Many of the undercurrents running through this series have finally come to a head. For many months, Carter Hall has been wrestling with his own know-it-all attitude and the clear evidence (both here and in JSA) that in past lives, his sense of justice was something very different from its modern incarnation.

Ironically, he externalizes this struggle to Kendra this issue, and ends up on both sides of it himself. More importantly, we see the consequences of past life rashness, giving a heretofore unseen depth to a long-time Hawk foe, The Gentleman Ghost.

When James Robinson did a "Past Lives" that vaguely involved Gentleman Jim Craddock, it seemed like a pale copy of Robinson's work on Starman.

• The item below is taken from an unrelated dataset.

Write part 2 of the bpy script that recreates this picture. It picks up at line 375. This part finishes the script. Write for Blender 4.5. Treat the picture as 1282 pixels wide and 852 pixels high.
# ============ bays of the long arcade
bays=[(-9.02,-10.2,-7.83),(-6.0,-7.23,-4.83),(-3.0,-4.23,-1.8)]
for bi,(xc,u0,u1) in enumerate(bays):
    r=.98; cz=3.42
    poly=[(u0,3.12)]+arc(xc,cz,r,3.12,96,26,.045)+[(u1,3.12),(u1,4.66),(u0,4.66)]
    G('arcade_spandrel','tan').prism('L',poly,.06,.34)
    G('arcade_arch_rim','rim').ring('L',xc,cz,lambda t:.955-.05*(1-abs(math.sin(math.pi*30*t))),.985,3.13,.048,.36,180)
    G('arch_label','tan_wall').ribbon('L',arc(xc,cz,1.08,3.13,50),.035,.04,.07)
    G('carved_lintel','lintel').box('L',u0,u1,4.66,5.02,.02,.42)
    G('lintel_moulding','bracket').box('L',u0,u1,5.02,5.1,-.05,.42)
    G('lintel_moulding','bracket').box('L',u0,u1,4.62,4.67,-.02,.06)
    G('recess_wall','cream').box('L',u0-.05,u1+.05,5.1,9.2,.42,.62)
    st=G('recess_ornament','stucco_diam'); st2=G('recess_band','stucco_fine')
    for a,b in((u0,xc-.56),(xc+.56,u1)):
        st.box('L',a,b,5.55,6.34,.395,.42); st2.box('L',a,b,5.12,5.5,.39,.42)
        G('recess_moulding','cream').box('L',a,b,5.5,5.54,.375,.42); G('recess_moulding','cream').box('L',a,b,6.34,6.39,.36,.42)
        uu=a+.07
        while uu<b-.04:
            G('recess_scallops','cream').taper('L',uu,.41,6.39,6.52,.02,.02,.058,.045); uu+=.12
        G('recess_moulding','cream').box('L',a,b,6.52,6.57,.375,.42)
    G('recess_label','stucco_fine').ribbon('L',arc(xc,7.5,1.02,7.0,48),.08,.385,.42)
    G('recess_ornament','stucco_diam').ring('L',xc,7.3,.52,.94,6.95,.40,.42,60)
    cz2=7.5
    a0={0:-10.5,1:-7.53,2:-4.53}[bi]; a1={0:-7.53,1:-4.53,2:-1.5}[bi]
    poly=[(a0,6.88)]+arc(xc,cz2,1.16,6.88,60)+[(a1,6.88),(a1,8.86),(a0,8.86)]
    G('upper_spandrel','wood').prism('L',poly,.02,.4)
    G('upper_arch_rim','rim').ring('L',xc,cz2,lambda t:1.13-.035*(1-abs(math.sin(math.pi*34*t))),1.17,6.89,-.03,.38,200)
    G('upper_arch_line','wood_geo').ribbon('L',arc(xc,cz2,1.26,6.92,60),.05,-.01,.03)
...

Here Johns fleshes the story out, and gives his sometime writing partner's story resonance.

The Gentleman Ghost has a completely deserved rage towards Hawkman that separates him from Starman's immortal adversary/ally, The Shade. Until the Hawks' reincarnation cycle stops (and from all evidence, it never will), Craddock is stuck, unable to move on to his final reward or punishment, nor even able to reincarnate himself.

And just as we digest that, Johns throws in another curve with that final page. One of a handful of writers who really, really know how to utilize the cliffhanger, Johns gives us an obvious development, but it's still cool.

Guest artists Kramer and Rollins bring an interesting look to the issue, though it's not quite as uniform with Morales and Bair's art as last issue's guests did. Some panels look a little rushed, but it's still good work.